◆ What is asked
Return only the stretch of the material below that begins with the line containing "Continue the Blender" and ends with the line containing "print_lines(t, XR - .0215, rp(ua", exactly; both of those lines belong to it.

Scripts that build scenes
= = = = =
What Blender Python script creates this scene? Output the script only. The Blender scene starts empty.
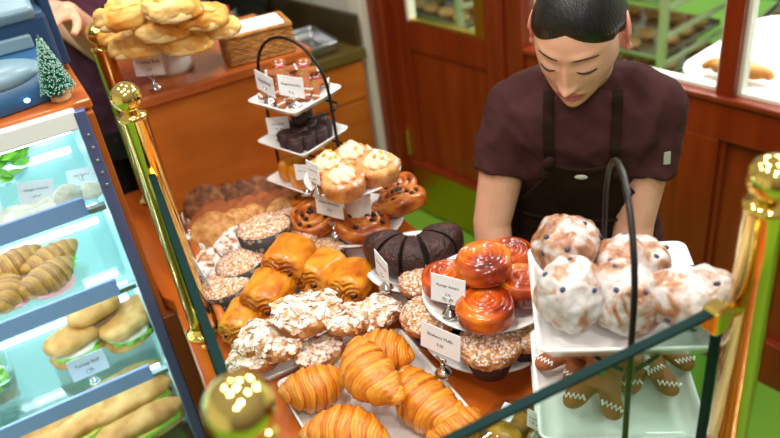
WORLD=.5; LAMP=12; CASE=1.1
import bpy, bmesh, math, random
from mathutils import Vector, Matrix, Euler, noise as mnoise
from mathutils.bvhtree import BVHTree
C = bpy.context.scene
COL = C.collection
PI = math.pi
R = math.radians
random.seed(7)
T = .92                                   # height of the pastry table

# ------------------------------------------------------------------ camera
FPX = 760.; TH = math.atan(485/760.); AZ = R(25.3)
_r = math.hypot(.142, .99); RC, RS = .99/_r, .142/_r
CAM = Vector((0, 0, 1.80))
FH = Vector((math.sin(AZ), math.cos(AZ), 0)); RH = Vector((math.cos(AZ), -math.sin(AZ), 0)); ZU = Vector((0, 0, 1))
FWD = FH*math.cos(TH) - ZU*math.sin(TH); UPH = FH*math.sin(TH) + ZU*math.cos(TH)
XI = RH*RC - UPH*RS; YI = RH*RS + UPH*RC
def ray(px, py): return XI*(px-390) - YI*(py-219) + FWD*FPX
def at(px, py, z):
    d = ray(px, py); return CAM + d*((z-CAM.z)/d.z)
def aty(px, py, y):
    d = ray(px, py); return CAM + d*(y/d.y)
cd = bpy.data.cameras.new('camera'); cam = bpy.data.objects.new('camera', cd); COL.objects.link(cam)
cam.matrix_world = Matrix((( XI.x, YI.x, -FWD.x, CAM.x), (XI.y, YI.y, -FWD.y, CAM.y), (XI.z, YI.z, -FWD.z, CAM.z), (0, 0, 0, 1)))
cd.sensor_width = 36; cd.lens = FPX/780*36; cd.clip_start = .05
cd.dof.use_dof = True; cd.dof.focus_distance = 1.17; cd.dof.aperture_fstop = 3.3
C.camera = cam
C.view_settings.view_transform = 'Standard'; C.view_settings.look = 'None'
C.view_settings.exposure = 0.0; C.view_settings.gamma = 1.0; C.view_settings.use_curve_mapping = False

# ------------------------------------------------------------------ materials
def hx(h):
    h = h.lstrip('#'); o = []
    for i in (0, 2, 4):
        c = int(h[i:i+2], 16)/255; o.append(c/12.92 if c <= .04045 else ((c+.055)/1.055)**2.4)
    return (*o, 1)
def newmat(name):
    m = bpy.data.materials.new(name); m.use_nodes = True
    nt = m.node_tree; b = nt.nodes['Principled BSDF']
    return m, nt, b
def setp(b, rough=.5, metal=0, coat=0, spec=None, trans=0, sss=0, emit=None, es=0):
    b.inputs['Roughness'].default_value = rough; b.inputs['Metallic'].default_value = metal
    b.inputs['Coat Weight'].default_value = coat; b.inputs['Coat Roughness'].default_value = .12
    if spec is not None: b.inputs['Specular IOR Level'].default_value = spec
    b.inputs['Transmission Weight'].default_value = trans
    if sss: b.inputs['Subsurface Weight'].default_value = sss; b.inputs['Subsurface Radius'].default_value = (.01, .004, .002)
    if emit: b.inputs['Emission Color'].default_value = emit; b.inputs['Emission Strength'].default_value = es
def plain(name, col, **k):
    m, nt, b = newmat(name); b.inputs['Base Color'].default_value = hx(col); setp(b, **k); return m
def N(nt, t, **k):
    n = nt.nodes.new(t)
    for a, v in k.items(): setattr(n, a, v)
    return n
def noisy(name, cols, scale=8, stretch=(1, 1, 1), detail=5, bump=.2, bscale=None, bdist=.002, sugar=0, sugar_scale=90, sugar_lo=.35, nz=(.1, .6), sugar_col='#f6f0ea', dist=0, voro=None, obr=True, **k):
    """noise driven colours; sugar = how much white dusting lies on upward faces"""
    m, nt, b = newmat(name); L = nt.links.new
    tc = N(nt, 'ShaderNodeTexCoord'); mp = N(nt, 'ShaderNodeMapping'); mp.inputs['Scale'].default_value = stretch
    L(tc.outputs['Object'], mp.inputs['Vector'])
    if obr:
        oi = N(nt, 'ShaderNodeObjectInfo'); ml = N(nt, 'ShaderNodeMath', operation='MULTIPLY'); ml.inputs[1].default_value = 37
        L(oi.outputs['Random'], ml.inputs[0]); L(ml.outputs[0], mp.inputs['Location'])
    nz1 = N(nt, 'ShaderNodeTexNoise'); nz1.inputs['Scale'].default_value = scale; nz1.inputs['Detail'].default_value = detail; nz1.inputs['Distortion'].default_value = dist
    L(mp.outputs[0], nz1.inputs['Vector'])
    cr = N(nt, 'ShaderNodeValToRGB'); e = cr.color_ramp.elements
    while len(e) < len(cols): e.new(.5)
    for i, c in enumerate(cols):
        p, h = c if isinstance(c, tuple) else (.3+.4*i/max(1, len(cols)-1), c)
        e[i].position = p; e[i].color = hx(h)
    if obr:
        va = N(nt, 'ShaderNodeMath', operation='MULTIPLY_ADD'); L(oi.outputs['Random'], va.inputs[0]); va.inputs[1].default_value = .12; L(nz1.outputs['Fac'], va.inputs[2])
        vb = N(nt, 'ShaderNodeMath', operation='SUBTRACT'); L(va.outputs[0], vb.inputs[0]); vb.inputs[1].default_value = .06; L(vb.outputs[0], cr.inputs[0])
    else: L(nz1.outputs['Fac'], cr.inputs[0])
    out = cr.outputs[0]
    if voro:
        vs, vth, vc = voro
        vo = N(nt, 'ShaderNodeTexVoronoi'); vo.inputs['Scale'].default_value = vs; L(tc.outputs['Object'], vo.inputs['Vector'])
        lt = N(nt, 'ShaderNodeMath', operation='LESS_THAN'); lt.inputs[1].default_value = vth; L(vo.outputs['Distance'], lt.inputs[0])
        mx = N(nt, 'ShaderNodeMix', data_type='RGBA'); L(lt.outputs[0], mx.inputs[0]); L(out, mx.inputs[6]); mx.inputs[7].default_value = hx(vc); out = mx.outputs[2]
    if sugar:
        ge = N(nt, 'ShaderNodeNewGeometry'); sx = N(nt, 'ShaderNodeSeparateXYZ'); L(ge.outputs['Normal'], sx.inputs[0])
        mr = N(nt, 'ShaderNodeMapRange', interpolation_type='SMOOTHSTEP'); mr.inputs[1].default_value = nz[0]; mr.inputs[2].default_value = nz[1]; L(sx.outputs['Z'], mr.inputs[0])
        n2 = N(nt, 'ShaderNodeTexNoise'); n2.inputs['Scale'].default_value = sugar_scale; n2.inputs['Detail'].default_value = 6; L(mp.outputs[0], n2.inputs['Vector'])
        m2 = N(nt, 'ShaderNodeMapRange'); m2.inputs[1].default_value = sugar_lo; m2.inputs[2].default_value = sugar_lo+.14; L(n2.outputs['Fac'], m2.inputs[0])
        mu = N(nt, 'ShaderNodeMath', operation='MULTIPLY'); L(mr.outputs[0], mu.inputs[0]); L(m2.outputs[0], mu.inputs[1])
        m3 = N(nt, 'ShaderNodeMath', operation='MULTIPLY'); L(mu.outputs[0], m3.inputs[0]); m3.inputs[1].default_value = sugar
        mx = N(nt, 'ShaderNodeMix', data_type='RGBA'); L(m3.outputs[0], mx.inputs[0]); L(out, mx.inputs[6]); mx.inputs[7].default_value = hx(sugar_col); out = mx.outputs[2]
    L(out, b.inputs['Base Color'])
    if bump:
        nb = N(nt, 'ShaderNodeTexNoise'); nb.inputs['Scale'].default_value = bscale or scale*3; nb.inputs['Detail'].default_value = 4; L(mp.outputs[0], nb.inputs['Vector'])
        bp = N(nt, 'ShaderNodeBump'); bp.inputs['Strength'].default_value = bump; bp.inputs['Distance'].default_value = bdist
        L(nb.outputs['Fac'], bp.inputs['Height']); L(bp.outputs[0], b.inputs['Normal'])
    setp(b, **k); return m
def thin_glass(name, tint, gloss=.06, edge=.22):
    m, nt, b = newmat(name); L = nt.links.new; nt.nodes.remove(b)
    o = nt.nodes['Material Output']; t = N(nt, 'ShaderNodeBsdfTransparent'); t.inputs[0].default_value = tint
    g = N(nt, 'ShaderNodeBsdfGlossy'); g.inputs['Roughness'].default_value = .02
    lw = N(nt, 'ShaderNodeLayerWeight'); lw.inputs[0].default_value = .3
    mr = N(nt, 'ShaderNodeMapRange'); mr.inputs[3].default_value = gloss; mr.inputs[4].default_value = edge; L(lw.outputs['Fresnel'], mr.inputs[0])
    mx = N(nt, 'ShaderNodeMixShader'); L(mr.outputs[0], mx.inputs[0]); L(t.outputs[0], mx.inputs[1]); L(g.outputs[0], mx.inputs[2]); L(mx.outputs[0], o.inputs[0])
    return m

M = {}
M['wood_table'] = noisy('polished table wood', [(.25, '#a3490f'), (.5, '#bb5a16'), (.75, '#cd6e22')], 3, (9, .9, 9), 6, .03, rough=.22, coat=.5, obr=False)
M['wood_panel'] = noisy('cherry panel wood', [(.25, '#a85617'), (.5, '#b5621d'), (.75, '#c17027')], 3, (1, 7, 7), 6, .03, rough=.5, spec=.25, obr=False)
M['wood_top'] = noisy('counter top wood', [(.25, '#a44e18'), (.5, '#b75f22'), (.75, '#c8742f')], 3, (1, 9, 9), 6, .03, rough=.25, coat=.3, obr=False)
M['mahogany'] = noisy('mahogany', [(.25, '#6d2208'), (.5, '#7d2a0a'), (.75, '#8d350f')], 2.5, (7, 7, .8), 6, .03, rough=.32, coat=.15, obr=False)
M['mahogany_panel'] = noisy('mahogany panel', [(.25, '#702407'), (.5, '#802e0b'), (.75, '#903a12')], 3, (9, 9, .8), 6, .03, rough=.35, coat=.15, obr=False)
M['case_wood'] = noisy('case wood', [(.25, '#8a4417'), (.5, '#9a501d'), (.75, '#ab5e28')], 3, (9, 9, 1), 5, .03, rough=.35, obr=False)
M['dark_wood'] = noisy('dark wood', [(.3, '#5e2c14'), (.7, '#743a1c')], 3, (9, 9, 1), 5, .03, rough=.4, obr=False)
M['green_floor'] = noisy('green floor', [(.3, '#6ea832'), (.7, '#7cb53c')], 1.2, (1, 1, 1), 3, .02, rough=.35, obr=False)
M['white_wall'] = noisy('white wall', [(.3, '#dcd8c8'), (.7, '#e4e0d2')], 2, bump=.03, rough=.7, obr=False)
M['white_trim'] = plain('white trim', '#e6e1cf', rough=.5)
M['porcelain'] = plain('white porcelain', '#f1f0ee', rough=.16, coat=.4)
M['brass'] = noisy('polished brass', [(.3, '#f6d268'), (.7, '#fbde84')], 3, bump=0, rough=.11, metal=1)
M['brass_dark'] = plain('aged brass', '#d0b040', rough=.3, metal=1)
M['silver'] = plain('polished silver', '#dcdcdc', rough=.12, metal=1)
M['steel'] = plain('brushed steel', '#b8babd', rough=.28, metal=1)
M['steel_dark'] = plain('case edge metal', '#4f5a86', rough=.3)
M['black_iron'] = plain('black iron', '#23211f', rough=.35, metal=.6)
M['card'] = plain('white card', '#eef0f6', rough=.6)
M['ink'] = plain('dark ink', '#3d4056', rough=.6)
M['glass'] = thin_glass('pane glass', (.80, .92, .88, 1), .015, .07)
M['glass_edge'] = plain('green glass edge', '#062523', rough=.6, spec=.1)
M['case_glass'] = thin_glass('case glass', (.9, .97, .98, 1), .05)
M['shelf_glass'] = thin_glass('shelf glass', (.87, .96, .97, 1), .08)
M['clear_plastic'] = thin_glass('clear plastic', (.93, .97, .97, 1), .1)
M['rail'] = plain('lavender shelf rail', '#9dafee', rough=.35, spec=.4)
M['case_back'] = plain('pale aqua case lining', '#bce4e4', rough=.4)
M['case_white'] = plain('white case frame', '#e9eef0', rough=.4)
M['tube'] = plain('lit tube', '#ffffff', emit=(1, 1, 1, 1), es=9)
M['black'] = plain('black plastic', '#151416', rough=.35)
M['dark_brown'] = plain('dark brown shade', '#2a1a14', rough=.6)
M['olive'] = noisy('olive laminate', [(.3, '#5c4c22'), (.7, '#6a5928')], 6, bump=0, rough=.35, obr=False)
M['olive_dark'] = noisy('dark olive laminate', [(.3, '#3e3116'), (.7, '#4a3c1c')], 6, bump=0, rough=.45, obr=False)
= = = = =
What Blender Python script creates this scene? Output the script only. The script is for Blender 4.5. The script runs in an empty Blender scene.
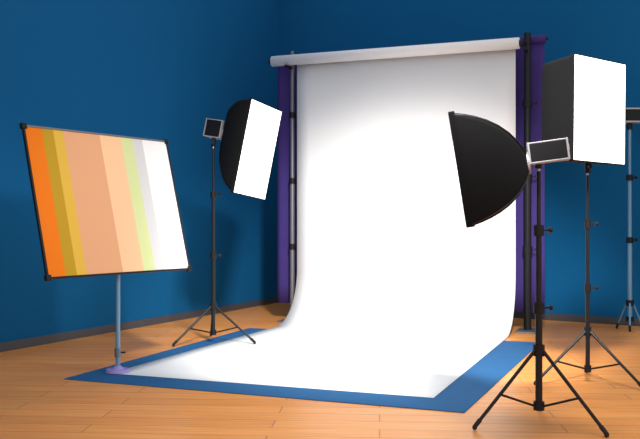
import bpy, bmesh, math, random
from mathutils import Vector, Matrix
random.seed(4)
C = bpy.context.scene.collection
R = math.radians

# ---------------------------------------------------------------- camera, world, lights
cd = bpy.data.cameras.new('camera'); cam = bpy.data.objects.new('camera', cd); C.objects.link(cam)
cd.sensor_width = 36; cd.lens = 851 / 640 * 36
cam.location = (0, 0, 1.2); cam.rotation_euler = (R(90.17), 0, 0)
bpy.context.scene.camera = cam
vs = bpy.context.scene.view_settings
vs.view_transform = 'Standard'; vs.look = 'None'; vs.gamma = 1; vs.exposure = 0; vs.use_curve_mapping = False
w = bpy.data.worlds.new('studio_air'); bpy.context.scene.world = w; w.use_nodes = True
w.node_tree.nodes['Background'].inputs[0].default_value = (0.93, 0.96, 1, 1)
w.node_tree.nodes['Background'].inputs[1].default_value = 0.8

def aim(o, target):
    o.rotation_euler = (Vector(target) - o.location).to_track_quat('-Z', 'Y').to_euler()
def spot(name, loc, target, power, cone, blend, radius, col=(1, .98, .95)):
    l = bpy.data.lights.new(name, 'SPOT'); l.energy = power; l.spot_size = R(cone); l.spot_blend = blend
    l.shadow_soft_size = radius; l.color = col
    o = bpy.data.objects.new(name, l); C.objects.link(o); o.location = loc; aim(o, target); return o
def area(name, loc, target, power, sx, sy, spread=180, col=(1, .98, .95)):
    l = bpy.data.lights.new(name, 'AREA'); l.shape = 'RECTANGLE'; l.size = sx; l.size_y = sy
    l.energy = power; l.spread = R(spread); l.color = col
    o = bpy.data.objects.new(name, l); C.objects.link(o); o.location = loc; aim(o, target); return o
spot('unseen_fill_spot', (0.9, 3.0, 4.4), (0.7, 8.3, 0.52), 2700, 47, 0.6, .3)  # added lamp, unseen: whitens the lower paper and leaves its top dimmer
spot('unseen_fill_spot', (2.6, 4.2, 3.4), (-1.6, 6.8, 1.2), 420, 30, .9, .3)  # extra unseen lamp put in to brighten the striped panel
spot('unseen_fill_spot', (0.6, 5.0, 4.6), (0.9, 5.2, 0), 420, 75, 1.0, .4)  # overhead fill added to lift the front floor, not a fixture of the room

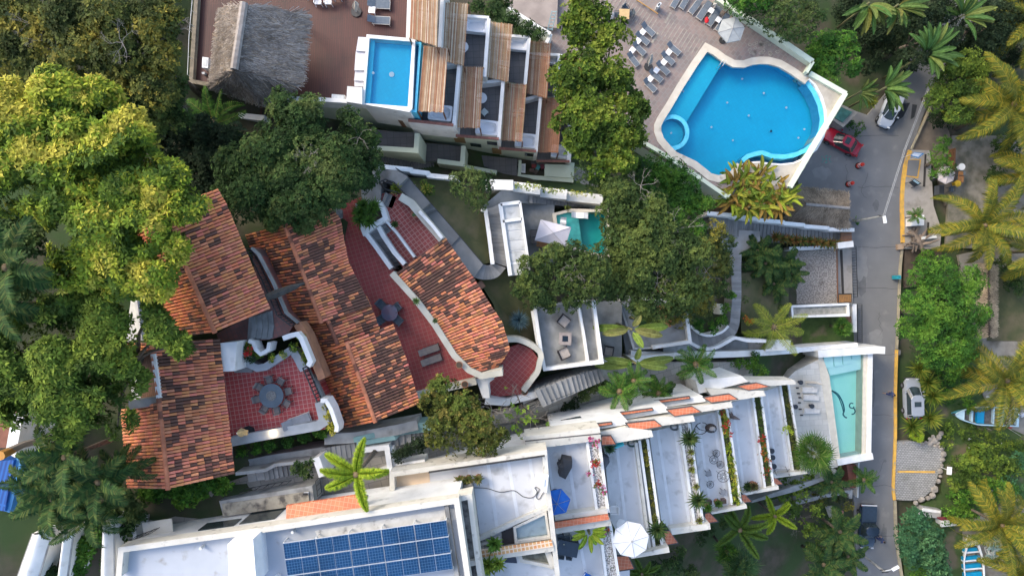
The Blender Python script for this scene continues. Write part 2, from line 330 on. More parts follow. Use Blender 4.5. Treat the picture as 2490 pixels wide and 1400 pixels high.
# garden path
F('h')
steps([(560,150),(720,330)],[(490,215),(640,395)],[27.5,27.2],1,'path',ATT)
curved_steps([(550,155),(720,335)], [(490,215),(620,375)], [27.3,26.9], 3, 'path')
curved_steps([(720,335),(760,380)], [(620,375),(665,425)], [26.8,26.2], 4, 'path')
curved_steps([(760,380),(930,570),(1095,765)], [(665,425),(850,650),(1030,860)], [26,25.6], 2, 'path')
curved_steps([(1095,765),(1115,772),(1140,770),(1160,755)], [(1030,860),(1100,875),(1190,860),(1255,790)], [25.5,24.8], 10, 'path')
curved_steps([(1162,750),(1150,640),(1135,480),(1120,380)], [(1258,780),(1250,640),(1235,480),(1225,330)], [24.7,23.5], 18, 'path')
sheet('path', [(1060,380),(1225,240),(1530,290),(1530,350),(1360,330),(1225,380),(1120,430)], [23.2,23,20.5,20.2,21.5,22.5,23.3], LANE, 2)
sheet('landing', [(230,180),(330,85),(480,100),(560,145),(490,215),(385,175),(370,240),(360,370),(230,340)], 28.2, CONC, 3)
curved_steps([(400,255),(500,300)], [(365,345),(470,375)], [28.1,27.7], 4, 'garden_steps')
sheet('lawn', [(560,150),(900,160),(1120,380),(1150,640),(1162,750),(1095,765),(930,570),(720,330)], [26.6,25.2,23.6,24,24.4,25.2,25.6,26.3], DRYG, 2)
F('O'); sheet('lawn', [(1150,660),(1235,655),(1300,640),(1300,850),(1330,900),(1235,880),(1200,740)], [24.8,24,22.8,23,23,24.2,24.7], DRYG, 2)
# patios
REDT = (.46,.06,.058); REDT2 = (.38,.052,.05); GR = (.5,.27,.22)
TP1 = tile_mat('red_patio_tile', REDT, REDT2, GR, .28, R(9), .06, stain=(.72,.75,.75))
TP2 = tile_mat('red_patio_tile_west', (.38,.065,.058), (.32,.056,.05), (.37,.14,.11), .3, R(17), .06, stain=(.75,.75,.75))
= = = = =
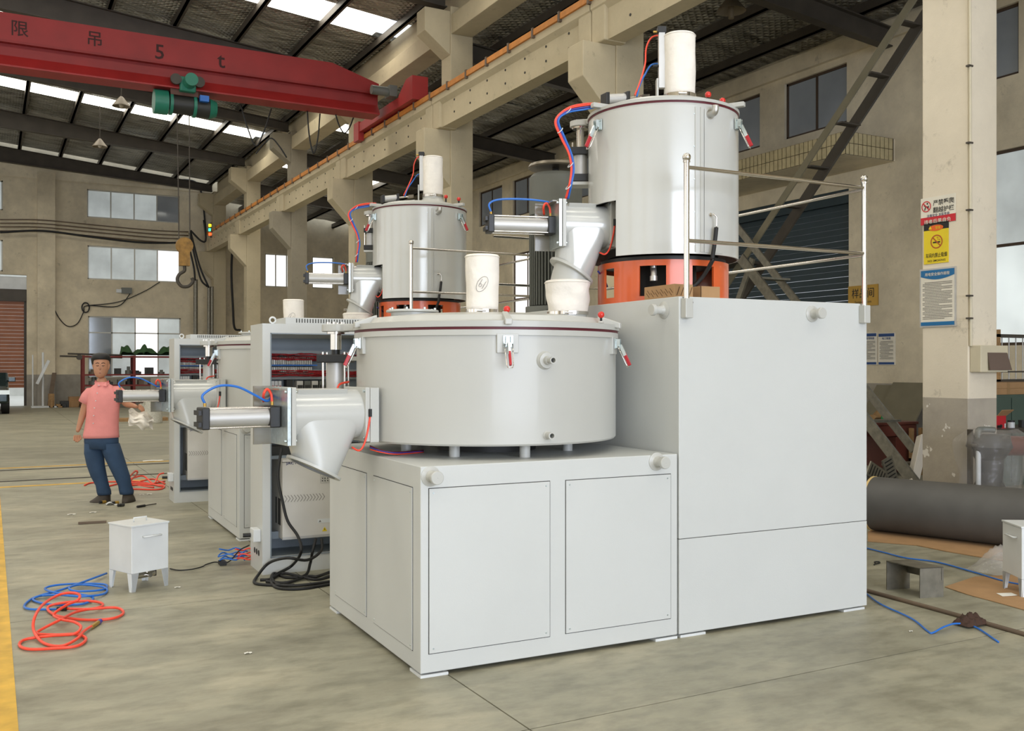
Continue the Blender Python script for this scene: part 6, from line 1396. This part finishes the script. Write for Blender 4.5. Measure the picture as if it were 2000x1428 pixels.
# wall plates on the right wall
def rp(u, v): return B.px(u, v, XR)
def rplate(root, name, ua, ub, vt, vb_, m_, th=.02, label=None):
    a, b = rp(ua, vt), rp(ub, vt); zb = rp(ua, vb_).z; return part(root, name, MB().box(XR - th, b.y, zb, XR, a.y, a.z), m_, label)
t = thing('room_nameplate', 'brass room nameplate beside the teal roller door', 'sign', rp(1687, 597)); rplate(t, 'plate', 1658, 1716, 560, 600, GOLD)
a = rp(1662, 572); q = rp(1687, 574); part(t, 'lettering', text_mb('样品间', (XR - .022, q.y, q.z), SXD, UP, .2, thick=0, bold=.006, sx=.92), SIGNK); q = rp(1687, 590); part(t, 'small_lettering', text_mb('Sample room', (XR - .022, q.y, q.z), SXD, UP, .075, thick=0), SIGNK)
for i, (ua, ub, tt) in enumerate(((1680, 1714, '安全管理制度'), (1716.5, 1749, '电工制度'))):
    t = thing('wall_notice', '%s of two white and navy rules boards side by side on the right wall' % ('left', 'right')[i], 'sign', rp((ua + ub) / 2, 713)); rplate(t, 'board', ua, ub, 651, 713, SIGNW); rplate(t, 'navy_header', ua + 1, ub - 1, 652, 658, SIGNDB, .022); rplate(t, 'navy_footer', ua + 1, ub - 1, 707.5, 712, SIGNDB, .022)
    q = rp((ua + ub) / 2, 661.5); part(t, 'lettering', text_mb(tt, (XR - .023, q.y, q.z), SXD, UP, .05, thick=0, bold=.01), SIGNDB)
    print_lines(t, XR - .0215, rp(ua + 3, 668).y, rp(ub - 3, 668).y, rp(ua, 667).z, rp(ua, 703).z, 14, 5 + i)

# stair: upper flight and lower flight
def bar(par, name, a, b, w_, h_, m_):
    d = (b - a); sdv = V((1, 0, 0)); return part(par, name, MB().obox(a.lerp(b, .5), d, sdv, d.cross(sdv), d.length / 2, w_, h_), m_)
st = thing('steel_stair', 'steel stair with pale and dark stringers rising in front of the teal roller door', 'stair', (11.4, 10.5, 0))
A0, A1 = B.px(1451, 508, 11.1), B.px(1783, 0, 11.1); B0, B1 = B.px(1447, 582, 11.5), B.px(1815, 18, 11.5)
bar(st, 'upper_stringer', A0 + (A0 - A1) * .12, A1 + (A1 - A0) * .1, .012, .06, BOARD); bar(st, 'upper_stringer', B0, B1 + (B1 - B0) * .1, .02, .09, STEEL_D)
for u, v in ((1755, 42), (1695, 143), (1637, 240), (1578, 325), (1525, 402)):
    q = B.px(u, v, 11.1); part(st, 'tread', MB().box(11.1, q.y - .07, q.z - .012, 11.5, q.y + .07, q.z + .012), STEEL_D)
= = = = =
◆ The reply
Continue the Blender Python script for this scene: part 6, from line 1396. This part finishes the script. Write for Blender 4.5. Measure the picture as if it were 2000x1428 pixels.
# wall plates on the right wall
def rp(u, v): return B.px(u, v, XR)
def rplate(root, name, ua, ub, vt, vb_, m_, th=.02, label=None):
    a, b = rp(ua, vt), rp(ub, vt); zb = rp(ua, vb_).z; return part(root, name, MB().box(XR - th, b.y, zb, XR, a.y, a.z), m_, label)
t = thing('room_nameplate', 'brass room nameplate beside the teal roller door', 'sign', rp(1687, 597)); rplate(t, 'plate', 1658, 1716, 560, 600, GOLD)
a = rp(1662, 572); q = rp(1687, 574); part(t, 'lettering', text_mb('样品间', (XR - .022, q.y, q.z), SXD, UP, .2, thick=0, bold=.006, sx=.92), SIGNK); q = rp(1687, 590); part(t, 'small_lettering', text_mb('Sample room', (XR - .022, q.y, q.z), SXD, UP, .075, thick=0), SIGNK)
for i, (ua, ub, tt) in enumerate(((1680, 1714, '安全管理制度'), (1716.5, 1749, '电工制度'))):
    t = thing('wall_notice', '%s of two white and navy rules boards side by side on the right wall' % ('left', 'right')[i], 'sign', rp((ua + ub) / 2, 713)); rplate(t, 'board', ua, ub, 651, 713, SIGNW); rplate(t, 'navy_header', ua + 1, ub - 1, 652, 658, SIGNDB, .022); rplate(t, 'navy_footer', ua + 1, ub - 1, 707.5, 712, SIGNDB, .022)
    q = rp((ua + ub) / 2, 661.5); part(t, 'lettering', text_mb(tt, (XR - .023, q.y, q.z), SXD, UP, .05, thick=0, bold=.01), SIGNDB)
    print_lines(t, XR - .0215, rp(ua + 3, 668).y, rp(ub - 3, 668).y, rp(ua, 667).z, rp(ua, 703).z, 14, 5 + i)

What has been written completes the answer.